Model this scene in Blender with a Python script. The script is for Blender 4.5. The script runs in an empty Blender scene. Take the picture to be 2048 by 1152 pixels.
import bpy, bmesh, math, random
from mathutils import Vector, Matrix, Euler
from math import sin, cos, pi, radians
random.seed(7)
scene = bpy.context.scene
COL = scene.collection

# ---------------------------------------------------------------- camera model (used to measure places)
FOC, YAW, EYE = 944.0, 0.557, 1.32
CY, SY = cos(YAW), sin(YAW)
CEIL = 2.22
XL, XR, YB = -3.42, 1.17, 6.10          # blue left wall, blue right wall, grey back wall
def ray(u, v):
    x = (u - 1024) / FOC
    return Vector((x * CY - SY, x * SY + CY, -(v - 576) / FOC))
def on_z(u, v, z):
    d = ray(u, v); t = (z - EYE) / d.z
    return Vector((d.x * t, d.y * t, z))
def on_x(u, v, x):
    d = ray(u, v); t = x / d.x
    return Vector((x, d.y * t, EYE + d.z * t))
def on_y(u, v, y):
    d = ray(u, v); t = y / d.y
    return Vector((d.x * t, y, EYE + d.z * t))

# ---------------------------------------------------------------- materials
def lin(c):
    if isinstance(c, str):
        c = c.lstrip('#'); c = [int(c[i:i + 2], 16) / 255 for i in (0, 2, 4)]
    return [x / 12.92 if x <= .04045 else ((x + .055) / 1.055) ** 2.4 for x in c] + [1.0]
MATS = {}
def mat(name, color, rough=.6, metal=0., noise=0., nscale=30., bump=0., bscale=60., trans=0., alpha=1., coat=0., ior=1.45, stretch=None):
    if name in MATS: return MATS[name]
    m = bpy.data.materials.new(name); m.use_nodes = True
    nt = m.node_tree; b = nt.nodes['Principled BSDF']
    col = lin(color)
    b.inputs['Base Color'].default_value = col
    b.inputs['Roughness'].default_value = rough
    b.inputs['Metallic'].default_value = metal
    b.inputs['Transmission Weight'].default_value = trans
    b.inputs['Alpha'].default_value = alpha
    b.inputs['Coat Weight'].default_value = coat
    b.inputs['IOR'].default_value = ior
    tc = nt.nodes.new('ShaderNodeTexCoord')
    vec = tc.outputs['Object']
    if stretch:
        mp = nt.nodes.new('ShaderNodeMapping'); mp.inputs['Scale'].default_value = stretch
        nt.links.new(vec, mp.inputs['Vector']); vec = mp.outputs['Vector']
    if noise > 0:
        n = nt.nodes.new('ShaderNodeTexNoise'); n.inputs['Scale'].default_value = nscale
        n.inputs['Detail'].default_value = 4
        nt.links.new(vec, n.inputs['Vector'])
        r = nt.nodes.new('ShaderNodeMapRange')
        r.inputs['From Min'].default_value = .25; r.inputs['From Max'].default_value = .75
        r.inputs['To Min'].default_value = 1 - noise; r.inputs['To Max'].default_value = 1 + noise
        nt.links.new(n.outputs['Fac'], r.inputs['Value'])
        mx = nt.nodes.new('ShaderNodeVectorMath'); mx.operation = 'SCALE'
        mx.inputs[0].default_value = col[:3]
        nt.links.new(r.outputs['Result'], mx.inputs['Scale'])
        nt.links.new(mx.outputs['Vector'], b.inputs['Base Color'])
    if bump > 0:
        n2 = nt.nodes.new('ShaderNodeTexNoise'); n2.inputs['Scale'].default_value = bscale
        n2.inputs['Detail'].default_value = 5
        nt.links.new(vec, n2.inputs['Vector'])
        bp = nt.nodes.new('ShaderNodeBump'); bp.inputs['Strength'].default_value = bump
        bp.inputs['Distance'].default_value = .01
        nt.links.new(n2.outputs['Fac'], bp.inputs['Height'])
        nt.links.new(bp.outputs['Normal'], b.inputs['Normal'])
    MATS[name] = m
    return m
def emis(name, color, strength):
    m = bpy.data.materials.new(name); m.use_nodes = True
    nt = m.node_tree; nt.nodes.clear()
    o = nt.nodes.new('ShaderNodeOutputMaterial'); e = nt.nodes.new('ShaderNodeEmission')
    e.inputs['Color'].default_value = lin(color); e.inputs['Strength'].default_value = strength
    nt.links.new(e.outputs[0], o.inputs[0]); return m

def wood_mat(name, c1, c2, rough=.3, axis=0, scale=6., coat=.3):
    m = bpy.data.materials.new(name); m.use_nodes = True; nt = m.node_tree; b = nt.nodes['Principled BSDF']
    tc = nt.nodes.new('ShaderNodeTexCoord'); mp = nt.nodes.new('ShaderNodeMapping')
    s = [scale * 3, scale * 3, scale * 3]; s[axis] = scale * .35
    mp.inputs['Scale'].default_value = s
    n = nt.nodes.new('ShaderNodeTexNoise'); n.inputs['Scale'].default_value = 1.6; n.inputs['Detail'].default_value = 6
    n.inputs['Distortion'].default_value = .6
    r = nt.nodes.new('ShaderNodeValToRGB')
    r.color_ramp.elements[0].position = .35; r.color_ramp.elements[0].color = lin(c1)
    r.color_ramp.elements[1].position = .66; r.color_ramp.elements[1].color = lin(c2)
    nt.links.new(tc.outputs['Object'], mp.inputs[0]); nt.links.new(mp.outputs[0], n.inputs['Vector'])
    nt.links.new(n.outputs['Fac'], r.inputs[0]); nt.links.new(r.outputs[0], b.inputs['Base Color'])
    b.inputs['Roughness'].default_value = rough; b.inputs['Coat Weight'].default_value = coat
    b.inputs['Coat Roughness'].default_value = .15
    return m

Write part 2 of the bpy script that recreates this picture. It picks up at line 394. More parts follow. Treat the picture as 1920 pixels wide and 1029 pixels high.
^^^^
• _EXERCISE INSTRUCTIONS_: Give again, word for word, the lines of the listing, starting at its first line and ending with the line containing "COL = scene.collection".

• _SOLUTION TO THE EXERCISE_:
Model this scene in Blender with a Python script. The script is for Blender 4.5. The script runs in an empty Blender scene. Take the picture to be 2048 by 1152 pixels.
import bpy, bmesh, math, random
from mathutils import Vector, Matrix, Euler
from math import sin, cos, pi, radians
random.seed(7)
scene = bpy.context.scene
COL = scene.collection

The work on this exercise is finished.